N. Vijaya Lakshmi says that it is relatively easy to implement economic empowerment programmes rather than social empowerment programmes. Despite several efforts taken by the governments to imbibe women’s economic empowerment in the system, it has been really difficult to curb various social norms for things as small as ghoonghat (veil). She believes such changes will take time, but by providing women money in the form of income through various activities like agriculture, animal husbandry, goatery, fishery, etc., does lead to their economic empowerment. Supporting Jain’s point about working with young people, she highlighted the gender empowerment module that has been introduced in schools in Class 6 to make children understand what gender is, when they are very young. Having said that, she also stressed on the fact that it is not an easy task, neither a short-term task, to bring change in social norms. It is time consuming and requires multiple steps from policy-design to policy-implementation stage, only then a wider section can be reached. Unless we fill in all these gaps and in a comprehensive way, it is not easy to implement social empowerment programmes. To conclude, she said bringing such a change may be tough, but it is doable.
Moving away from ‘supplying’ economic empowerment, Girija Borker brings in the issue of access. She says one can provide facilities, but what matters is access, which can be possible only when women can move around freely and feel safe while doing that. She cited some numbers — in Indian cities, 79% of women reported feeling unsafe in public spaces and over 84% women say that they actively avoid certain parts of the cities to feel safe. This fear of unsafety affects women in a lot of spheres such as accessing healthcare, education, and jobs — starting from actually looking for them to entering and staying in the labour force. She says that a lot of policies have failed mainly because of safety concerns. She concluded by asking a couple of questions, which will play an important role in framing these policies and these were: if we need more police to be involved, and will we need a redressal system when someone feels unsafe.

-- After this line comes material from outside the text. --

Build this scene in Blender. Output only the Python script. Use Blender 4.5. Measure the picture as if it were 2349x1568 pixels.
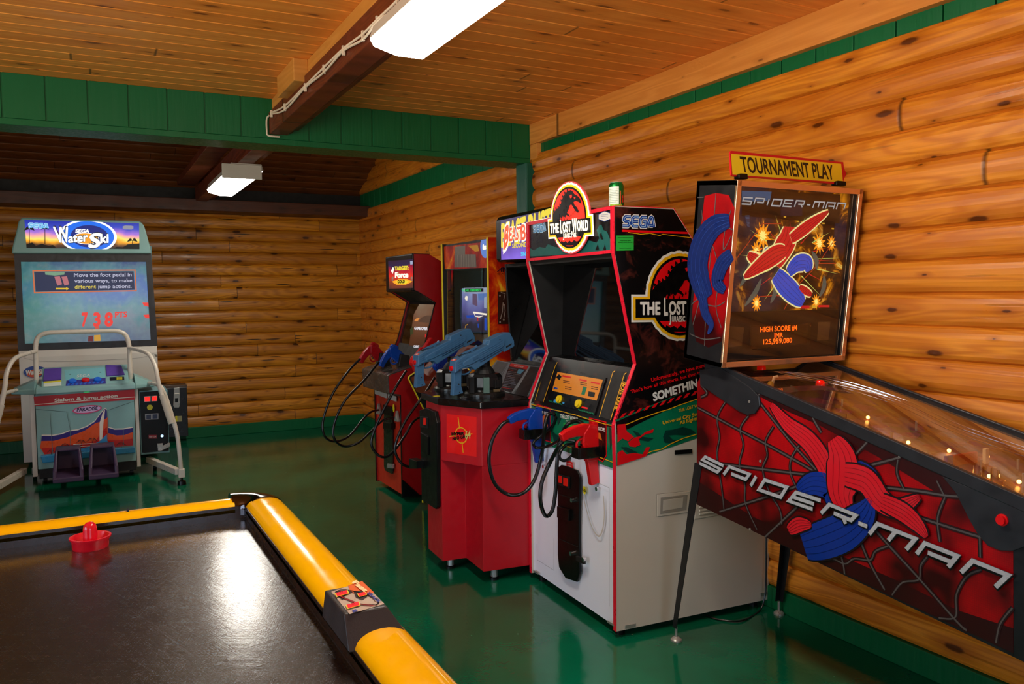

Shubha Chakravarty suggests building up a basic model both for women’s livelihoods, like the SHG (self-help groups) model, and for adolescent girls. Such a model would involve community mobilisation, training of certain skills, access to finance, etc. to generate some income. She says that there is growing evidence which suggests that these comprehensive models work and lead to socioeconomic empowerment of women, but they are costly. The per-head cost is a lot more than a standard health intervention or interventions in a lot of other sectors. She suggests that there is a need to include psycho-social interventions and to engage men and boys, as without any engagement of men and boys, it will be considered retrograde. She also suggests that behavioural impacts of changing norms should be first assessed before implementing them. To conclude, she pointed out that there is a need for women-centred projects, but she also says there is a lot more work and evidence required on the neutral projects (not specifically women-centric) as we do not have any sense of what the impacts of those are on women’s empowerment in a quantitative sense, or how those impacts compare to those from more women-centric models.